Material supplied:
# # # # #

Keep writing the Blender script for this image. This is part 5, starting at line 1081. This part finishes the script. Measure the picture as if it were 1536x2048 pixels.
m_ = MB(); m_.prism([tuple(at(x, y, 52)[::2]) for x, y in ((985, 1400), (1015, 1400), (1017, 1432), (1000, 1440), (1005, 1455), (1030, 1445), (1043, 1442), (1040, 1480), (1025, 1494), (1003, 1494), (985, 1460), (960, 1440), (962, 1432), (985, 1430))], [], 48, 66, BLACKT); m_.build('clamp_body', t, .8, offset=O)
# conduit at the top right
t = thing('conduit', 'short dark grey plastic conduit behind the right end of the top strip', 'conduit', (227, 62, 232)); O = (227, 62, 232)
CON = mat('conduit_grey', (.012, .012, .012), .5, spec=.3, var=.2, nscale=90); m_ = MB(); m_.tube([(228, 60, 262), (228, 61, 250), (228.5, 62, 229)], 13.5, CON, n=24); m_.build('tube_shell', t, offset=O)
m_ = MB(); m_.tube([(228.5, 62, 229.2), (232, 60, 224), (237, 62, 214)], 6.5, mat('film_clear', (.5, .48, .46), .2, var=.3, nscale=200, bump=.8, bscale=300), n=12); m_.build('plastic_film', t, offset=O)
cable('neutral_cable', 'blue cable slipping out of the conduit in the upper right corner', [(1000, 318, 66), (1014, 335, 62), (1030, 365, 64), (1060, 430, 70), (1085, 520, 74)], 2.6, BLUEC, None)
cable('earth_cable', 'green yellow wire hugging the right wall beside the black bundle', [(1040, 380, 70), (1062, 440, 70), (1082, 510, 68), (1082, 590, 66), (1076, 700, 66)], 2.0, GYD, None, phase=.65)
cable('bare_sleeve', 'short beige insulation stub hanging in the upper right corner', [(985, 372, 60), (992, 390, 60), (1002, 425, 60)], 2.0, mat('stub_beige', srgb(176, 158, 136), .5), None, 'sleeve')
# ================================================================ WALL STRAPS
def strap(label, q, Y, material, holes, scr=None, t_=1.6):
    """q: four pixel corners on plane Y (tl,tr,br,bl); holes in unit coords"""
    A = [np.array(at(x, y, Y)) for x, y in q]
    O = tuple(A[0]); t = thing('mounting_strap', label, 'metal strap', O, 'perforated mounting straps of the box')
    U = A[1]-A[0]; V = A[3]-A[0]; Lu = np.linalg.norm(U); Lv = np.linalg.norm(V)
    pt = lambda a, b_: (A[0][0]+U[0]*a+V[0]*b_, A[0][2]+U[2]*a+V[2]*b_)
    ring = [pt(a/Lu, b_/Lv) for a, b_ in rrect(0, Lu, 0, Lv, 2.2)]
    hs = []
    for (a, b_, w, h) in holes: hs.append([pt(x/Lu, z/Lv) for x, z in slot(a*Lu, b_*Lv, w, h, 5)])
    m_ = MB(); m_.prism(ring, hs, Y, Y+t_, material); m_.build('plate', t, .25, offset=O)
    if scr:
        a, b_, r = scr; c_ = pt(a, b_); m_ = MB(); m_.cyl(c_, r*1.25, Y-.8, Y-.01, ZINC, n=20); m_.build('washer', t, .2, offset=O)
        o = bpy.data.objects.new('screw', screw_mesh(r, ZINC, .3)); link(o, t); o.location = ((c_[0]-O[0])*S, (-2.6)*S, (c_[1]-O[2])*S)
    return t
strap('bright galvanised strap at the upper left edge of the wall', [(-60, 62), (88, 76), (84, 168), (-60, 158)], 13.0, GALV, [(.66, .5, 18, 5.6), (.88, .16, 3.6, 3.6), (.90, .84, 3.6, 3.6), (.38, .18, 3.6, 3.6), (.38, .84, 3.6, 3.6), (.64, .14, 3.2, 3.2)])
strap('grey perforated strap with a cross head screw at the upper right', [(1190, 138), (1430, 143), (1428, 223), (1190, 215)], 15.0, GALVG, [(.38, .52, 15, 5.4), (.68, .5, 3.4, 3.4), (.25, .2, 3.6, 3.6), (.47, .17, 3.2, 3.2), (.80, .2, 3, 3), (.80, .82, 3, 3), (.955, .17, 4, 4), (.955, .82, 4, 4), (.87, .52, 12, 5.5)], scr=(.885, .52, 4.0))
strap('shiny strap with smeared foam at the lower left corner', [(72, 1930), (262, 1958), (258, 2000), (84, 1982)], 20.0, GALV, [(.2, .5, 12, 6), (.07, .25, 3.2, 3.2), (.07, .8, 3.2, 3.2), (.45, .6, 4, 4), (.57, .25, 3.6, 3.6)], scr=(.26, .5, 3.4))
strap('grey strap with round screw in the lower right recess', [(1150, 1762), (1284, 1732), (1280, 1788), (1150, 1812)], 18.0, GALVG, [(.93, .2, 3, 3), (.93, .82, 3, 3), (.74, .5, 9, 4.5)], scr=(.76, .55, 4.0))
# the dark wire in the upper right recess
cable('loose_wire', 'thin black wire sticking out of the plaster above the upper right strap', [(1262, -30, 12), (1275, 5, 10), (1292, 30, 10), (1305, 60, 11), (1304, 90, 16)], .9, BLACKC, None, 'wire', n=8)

# # # # #

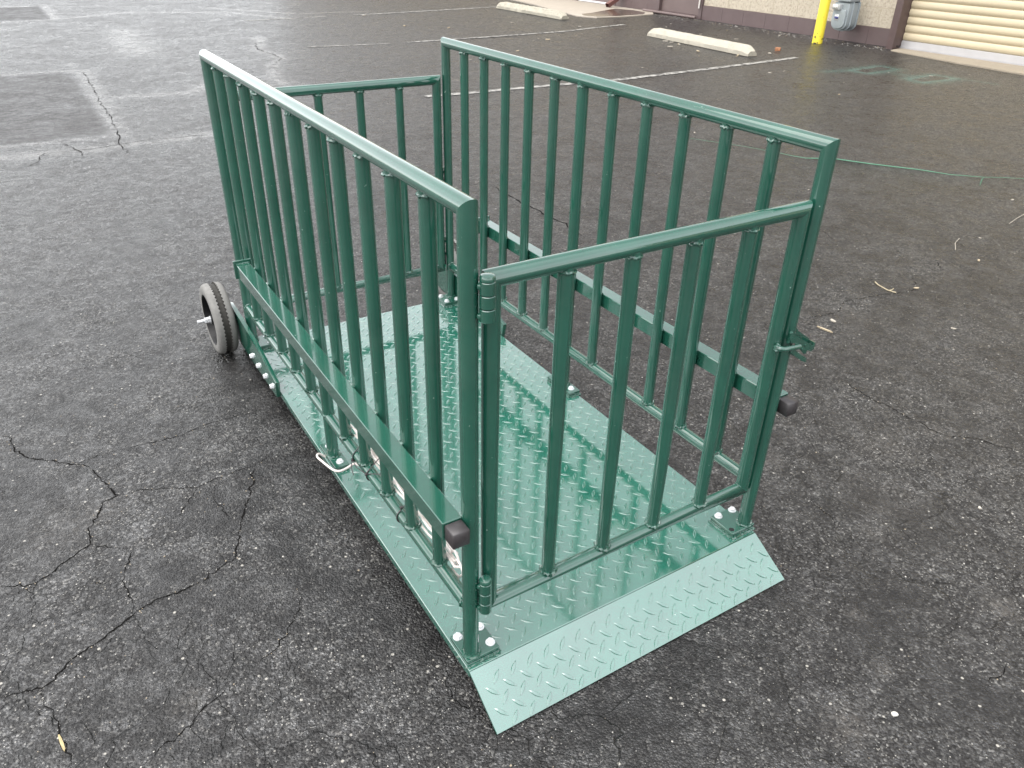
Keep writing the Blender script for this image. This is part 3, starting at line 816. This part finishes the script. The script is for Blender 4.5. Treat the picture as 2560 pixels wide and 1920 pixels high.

# # # # #

Using the records above, select and copy every line that has the word "Keep".

Result of the task:
Keep writing the Blender script for this image. This is part 5, starting at line 1081. This part finishes the script. Measure the picture as if it were 1536x2048 pixels.
Keep writing the Blender script for this image. This is part 3, starting at line 816. This part finishes the script. The script is for Blender 4.5. Treat the picture as 2560 pixels wide and 1920 pixels high.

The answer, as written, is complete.